We describe a way to organize three dimensional computer graphics using methods
of differential geometry and algebraic curve
theory. From a large set of points in space, we need to compute the geometry
of a surface. We proceed by computing
the conformal structure of the surfaces and
also all the conformal invariants associated to the surfaces. In particular,
we compute their period matrices
and related holomorphic quadratic differentials.
These are used to identify and reconstruct the surfaces. The method is good
for recognition registration
and data compression; since the parameterization
is global, it is also good for the problem of constructing texture.
Banquet Speaker
Prof.
Greg N. Frederickson (Department of Computer Science, Purdue University)
Greg N. Frederickson earned an A.B.
in Economics from Harvard University in 1969 and a Ph.D. in Computer
Science from the University of Maryland
in 1977. He is currently a Professor of Computer Science at Purdue
University, which he joined in 1982. His area of research is the design
and analysis of algorithms, with especial
emphasis on graph algorithms and data structures. He has served on
the editorial boards of SIAM Journal on Computing, SIAM Journal on
Discrete Mathematics, and IEEE Transactions on Computers, and he currently
serves on the editorial board of Algorithmica. He has published two
books, "Dissections: Plane & Fancy" (1997) and "Hinged
Dissections: Swinging & Twisting" (2002). Most recently, he
has been trying hard not to fold under pressure as he works to complete
a new book, "Piano-Hinged Dissections".
Abstract: "Geometric Dissections Now
Swing and Twist"
A geometric dissection is a cutting of a geometric
figure into pieces that can be rearranged to form another figure.

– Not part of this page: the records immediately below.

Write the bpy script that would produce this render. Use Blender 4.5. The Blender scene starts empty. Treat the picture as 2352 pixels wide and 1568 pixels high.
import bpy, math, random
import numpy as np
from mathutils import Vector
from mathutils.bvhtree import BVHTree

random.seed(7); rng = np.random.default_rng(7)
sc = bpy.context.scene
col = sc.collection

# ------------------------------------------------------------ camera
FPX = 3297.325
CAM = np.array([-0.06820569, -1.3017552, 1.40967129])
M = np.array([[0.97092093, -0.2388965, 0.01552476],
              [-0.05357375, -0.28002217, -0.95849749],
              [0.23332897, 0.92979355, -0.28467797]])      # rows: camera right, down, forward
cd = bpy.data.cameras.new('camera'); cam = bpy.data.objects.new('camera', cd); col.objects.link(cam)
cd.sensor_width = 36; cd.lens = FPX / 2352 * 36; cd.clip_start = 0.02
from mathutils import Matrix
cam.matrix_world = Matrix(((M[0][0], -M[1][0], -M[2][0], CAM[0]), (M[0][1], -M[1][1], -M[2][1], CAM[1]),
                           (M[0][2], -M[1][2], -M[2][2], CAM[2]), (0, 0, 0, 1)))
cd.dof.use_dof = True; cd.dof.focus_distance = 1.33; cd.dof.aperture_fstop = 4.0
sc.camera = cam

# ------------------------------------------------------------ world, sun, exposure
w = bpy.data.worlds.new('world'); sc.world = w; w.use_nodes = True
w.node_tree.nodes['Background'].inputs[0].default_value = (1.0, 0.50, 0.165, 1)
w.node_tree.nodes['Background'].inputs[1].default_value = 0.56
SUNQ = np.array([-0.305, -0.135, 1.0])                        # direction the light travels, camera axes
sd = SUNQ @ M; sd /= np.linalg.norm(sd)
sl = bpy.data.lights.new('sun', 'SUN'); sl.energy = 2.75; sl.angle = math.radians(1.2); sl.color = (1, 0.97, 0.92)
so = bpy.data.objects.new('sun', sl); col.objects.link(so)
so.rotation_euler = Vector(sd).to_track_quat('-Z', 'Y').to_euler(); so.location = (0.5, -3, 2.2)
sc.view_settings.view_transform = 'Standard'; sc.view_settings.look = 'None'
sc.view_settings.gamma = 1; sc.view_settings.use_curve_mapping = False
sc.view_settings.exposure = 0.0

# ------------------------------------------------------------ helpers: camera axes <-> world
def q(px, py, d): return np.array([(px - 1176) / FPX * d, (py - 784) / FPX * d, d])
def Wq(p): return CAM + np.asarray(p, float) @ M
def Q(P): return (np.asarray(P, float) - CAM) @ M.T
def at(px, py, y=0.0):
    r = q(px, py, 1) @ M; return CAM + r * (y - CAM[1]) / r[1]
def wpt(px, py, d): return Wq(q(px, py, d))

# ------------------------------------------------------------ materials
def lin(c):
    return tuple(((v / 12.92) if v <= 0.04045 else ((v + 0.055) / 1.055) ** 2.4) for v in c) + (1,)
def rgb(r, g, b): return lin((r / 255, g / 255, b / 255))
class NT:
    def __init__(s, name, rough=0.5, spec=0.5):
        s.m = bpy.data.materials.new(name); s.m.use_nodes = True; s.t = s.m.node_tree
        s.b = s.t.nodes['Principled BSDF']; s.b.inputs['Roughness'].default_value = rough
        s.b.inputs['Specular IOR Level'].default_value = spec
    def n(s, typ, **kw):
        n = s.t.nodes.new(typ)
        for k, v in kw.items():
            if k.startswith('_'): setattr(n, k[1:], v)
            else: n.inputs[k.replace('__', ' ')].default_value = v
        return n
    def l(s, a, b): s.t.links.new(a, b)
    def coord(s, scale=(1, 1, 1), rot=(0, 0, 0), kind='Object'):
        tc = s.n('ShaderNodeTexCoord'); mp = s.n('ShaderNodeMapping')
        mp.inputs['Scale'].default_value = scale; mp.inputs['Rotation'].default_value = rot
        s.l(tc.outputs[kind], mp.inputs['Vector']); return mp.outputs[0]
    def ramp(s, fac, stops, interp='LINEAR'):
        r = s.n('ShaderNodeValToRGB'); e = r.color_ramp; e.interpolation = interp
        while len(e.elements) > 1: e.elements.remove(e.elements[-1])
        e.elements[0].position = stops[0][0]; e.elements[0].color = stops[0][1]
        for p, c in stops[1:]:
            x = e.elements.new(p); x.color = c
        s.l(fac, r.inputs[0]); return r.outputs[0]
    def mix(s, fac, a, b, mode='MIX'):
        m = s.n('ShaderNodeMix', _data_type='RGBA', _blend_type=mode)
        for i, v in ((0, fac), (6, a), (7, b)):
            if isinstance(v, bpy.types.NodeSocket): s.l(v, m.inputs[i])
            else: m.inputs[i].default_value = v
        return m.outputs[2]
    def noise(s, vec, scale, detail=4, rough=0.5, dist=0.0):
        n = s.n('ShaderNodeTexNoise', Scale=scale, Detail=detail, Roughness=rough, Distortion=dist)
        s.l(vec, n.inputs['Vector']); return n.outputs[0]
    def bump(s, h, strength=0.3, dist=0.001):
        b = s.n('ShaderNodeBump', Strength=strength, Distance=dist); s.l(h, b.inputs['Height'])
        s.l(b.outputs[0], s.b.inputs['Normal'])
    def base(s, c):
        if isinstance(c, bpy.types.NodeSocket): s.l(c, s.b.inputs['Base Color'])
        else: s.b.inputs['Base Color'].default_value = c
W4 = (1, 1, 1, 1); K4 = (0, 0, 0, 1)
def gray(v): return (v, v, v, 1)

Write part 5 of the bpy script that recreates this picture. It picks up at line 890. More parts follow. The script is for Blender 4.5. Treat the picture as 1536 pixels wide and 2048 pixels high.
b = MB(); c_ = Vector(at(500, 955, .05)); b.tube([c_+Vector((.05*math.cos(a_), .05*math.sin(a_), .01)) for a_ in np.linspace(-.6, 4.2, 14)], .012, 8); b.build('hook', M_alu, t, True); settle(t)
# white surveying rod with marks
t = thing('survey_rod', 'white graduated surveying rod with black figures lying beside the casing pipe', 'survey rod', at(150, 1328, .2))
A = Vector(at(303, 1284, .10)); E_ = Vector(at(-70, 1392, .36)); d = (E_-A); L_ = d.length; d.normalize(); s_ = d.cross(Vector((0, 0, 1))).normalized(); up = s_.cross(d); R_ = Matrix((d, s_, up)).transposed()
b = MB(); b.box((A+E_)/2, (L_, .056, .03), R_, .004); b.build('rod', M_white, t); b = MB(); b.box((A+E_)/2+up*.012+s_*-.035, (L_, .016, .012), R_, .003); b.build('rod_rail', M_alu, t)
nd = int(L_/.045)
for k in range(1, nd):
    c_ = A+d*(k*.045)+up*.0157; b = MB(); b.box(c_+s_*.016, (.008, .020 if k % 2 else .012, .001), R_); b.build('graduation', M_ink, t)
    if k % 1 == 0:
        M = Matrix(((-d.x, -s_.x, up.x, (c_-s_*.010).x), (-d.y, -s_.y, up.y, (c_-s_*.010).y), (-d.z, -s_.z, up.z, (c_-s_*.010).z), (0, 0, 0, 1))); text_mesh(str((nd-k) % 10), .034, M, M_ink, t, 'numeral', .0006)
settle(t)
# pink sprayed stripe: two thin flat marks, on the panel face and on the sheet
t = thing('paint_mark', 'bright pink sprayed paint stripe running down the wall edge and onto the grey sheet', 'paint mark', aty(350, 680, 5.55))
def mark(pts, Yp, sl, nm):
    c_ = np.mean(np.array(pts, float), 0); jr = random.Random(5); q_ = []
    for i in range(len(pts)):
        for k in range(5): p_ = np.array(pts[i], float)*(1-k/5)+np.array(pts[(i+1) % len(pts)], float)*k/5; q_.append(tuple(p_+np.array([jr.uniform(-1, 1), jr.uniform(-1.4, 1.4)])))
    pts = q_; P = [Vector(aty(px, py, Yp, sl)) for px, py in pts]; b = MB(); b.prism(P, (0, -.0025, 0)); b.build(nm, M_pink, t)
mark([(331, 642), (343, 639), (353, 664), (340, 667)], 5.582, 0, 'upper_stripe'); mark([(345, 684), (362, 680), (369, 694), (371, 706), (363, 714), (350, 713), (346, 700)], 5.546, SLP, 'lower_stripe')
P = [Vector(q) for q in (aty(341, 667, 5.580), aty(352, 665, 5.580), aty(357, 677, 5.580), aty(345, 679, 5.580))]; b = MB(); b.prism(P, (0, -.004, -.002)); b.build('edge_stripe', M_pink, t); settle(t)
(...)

As visual demonstrations of relationships
such as the Pythagorean theorem, dissections have had a surprisingly rich history,
reaching back to Persian and Islamic mathematicians a millennium ago and Greek
mathematicians more than two millennia ago. Some dissections can be connected
with hinges so that the pieces form one figure when swung one way, and form
the other figure when swung another way. These dissections have remained as
magical as when the English puzzlist Henry Dudeney first exhibited a hinged
dissection of an equilateral triangle to a square almost a century ago. Based
on my recently published book, "Hinged Dissections" (Cambridge
University Press), the talk will explore two fundamental ways to hinge dissections
of 2-dimensional figures such as regular polygons and stars. The first way
uses "swing hinges", which allow rotation in the plane. The second
way relies on "twist hinges", which allow one piece to be turned
over relative to another, using rotation by 180 degrees through a third dimension.
Both ways give opportunities to employ tessellations and to enjoy various types
of symmetry. I will present several techniques for designing both types of
dissections and will
demonstrate a variety of physical models.